The Independent Electoral Commission has been trickling out the results since the vote on August 20 and said on Saturday it hoped to be able to release preliminary results from all polling stations on Sunday or Monday.
But on Sunday spokeswoman Marzia Seddiqi said the commission would only be releasing another batch of partial results later in the day and had no timetable for the first preliminary results.
Asked when the preliminary results would be released, she said simply: "I have no idea."
Even once the preliminary figures are released, full results will have to wait until hundreds of allegations of voting irregularities are investigated.
The final results are not expected before September 17.
The commission on Saturday cancelled the release of the latest tranche of results blaming technical problems.
Throughout the labourious process of piecemeal announcements, the two main contenders for the presidency, incumbent Hamid Karzai and Abdullah Abdullah, have each claimed victory.

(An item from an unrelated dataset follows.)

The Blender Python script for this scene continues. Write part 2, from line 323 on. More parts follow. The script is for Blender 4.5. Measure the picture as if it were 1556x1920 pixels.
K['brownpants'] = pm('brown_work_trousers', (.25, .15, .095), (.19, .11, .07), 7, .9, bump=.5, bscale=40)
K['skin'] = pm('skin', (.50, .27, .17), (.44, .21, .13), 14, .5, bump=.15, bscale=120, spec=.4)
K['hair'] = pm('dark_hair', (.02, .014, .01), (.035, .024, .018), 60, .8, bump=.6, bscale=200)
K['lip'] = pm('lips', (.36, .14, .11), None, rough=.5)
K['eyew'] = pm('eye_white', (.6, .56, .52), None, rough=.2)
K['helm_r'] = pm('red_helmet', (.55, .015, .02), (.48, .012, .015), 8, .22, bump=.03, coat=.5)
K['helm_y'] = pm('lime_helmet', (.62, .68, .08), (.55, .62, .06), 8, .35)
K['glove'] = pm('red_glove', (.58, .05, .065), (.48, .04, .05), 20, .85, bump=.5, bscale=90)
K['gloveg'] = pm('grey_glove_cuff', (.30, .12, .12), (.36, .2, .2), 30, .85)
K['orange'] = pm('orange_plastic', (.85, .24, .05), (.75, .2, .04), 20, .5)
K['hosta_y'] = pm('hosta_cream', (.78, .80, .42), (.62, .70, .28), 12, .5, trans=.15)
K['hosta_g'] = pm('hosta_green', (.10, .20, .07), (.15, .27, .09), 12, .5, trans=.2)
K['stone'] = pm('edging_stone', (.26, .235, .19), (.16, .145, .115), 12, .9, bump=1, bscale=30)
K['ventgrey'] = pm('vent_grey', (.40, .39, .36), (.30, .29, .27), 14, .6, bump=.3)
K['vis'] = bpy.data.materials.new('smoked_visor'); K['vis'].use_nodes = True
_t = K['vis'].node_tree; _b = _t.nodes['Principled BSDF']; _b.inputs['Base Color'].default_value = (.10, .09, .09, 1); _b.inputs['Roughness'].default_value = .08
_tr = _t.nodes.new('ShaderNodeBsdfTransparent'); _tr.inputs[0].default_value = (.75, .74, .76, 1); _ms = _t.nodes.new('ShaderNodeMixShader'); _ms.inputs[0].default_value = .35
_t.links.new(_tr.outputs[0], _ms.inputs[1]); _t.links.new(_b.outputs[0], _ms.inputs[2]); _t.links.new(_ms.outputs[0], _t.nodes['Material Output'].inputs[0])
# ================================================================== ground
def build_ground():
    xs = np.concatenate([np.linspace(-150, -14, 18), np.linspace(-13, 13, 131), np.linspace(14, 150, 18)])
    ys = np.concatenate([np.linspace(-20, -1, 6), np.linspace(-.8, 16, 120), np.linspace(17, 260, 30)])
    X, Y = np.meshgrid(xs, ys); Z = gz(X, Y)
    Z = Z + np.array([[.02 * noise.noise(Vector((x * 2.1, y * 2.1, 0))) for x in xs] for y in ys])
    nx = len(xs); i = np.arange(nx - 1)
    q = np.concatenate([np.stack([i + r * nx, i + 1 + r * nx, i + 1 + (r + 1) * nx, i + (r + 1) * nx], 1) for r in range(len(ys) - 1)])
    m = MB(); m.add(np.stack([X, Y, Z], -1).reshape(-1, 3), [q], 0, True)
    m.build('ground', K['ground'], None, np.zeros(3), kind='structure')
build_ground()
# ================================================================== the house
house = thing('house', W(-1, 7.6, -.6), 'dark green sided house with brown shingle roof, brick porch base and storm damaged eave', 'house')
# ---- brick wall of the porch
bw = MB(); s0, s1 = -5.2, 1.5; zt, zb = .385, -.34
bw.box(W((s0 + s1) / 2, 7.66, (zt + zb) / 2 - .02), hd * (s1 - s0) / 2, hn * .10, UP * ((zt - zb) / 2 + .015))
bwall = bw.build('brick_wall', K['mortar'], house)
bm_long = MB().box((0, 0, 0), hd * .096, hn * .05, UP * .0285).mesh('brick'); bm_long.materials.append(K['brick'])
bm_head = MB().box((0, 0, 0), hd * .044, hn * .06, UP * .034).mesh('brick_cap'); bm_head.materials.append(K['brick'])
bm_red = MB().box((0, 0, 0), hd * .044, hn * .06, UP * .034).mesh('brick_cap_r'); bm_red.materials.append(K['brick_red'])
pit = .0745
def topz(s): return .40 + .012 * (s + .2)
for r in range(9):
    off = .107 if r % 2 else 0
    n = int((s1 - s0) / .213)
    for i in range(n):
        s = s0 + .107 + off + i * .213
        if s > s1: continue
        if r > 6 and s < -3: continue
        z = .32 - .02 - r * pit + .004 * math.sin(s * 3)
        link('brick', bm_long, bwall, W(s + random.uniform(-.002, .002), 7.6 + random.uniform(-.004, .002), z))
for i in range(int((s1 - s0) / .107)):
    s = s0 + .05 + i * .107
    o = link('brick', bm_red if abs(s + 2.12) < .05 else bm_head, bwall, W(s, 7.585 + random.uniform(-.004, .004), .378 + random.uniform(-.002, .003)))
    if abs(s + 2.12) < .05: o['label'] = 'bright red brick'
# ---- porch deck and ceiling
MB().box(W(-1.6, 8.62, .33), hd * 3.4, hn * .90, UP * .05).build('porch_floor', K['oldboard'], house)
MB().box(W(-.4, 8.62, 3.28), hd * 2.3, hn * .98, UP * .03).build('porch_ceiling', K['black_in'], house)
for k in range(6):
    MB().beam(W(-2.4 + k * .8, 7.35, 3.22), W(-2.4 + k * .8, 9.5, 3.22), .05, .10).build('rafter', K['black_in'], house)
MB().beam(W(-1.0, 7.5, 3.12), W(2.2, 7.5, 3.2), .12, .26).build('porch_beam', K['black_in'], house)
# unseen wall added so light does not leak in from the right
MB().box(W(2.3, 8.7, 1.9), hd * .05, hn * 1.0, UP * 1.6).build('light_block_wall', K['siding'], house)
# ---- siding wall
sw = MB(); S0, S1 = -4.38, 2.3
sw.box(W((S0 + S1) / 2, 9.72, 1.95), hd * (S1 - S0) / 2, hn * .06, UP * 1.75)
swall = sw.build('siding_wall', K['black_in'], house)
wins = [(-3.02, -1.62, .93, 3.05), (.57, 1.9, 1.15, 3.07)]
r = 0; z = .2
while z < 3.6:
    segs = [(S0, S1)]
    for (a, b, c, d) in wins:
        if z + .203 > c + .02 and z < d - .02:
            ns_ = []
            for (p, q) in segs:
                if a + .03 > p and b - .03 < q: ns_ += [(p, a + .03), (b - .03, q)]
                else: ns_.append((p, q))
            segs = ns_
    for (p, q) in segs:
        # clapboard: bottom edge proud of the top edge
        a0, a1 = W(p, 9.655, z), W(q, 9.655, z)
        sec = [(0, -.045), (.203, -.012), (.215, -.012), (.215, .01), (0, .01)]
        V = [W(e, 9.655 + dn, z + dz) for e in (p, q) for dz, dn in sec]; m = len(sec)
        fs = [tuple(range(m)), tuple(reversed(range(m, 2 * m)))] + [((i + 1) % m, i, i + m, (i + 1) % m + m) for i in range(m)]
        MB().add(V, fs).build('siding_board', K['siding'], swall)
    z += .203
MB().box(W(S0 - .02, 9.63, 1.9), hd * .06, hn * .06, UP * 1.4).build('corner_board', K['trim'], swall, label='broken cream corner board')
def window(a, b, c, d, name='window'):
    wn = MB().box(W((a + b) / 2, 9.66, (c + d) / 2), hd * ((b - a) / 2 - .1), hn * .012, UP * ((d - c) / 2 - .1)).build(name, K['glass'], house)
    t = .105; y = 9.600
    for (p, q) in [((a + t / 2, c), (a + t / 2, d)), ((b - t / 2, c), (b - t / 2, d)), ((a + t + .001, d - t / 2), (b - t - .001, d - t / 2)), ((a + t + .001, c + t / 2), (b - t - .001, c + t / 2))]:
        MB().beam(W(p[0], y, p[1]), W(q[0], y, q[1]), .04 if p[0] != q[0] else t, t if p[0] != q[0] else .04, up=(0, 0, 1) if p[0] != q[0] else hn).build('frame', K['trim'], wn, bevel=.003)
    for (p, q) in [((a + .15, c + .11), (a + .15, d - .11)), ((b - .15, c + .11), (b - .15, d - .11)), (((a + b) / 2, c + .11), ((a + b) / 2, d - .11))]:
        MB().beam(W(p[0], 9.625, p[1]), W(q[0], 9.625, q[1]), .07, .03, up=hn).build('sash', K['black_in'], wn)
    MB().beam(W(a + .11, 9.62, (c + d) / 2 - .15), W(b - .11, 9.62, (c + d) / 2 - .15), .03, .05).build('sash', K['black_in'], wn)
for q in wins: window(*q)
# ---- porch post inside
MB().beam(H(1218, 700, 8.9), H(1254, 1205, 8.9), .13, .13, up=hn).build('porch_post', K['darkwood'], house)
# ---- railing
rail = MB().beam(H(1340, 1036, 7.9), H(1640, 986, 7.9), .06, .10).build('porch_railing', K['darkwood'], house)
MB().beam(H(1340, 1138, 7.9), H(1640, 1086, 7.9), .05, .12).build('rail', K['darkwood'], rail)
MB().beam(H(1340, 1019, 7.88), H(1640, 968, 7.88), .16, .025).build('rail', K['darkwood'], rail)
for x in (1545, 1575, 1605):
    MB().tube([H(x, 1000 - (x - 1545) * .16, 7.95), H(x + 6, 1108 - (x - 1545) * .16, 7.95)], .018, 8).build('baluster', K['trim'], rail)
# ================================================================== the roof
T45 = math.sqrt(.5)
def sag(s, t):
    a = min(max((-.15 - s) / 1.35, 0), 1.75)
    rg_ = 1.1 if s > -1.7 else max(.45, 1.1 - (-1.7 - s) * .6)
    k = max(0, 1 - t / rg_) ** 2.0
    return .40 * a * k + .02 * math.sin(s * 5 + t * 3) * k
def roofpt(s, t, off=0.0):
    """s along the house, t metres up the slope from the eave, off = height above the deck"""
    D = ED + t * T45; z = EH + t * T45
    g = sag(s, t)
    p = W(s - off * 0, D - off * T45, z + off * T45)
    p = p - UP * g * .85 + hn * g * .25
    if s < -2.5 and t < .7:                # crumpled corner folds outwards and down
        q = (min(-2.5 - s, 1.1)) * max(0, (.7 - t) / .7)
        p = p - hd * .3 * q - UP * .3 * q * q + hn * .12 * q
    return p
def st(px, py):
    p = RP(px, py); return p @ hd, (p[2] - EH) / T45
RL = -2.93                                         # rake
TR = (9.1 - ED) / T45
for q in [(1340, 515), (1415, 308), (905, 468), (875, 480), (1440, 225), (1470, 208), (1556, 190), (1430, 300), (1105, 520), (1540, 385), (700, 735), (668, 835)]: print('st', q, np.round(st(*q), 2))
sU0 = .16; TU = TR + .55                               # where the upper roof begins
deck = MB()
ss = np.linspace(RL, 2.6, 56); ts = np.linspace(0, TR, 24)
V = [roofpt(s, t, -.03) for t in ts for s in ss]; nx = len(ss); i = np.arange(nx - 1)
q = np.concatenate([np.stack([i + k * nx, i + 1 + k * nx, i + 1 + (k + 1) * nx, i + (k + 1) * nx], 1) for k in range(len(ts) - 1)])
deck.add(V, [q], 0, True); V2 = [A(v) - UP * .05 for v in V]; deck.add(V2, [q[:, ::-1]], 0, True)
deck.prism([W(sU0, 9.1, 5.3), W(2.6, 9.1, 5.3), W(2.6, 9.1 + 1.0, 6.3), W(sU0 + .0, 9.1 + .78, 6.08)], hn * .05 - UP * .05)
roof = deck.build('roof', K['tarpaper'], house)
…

Abdullah, formerly foreign minister, has also alleged widespread vote-rigging by Karzai's camp and has threatened to reject any result he regards as compromised.
The latest results were released September 3, and showed Karzai maintaining a lead with 47.3 percent of the results from 60 percent of the polling stations used in Afghanistan's second-only direct presidential election.
Out of 3.69 million valid votes, Karzai won 1.74 million and Abdullah 1.2 million or 32.6 percent, the commission announced.
The winner needs to secure an outright majority of 50 percent plus one vote in order to avoid a run-off, which many observers have warned could be damaging if turnout proves even lower a second time around.
NATO and Western allies have stressed in recent days their long-term commitment to keeping troops in Afghanistan to fight a resurgent Taliban, despite concerns about fraud and low turnout in the elections.